What is a wormhole? A wormhole is a theoretical solution to Einstein’s field equations that connects two separate regions of spacetime through a tunnel-like shortcut. Wormholes are unstable without exotic matter with negative energy density and have never been observed.
What is the Alcubierre drive? The Alcubierre drive is a theoretical spacetime geometry proposed by physicist Miguel Alcubierre in 1994 that would allow faster-than-light travel relative to distant observers by contracting space ahead of a spacecraft and expanding it behind. It requires exotic matter with negative energy density and remains physically impractical.

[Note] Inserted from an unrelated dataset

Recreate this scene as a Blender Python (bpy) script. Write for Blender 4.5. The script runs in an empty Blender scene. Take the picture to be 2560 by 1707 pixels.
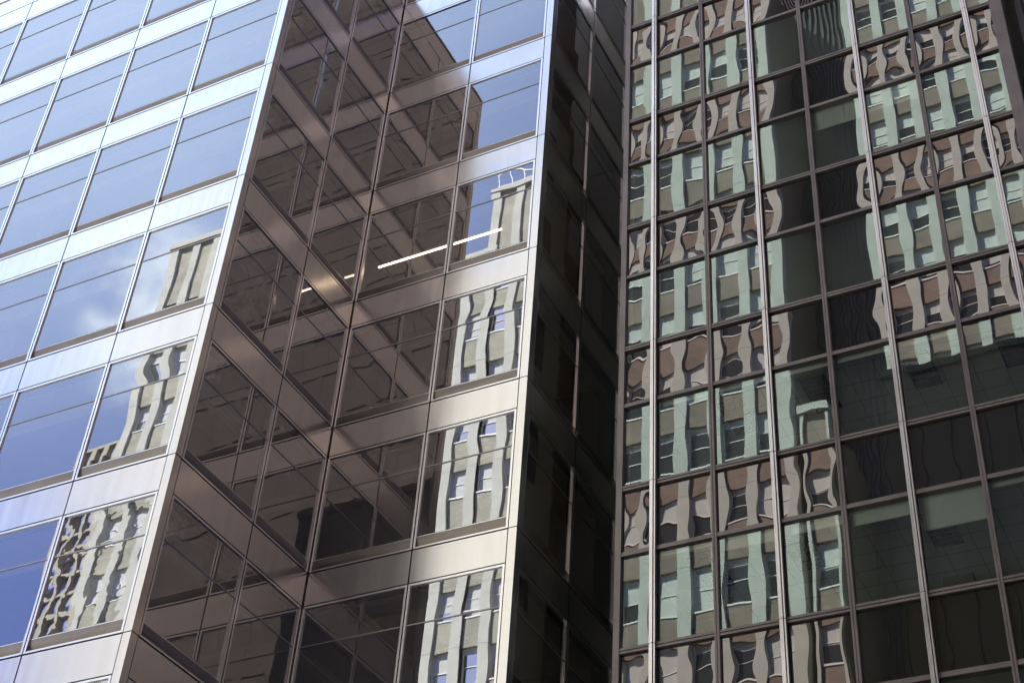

What was the OPERA faster-than-light neutrino controversy? In 2011, researchers at Italy’s OPERA experiment announced neutrinos appeared to travel faster than light by 60 nanoseconds. Investigation found two hardware faults – a loose fiber optic cable and an oscillating clock – that explained the anomaly. The neutrinos had not exceeded light speed.
What is time dilation? Time dilation is a prediction of special relativity in which a traveler moving at very high velocities experiences time passing more slowly relative to a stationary observer. At 99.9% of light speed, a traveler’s clock runs about 22 times slower than Earth time.
Could a spacecraft ever reach Alpha Centauri? In principle, yes. Breakthrough Starshot proposes accelerating gram-scale laser-propelled probes to 20% of light speed to reach Alpha Centauri in about 20 years. Crewed missions would require far more energy and longer transit times than any currently available technology could provide.
Is there any theoretical mechanism for faster-than-light travel? General relativity permits theoretical geometries like wormholes and the Alcubierre warp metric that would allow effective faster-than-light transit without locally exceeding light speed. Both require exotic matter that has not been produced at any meaningful scale.
Why can’t we just keep accelerating a spacecraft? As a spacecraft with mass accelerates toward the speed of light, the energy required for further acceleration increases without limit. Reaching light speed would require infinite energy, which is physically impossible under special relativity.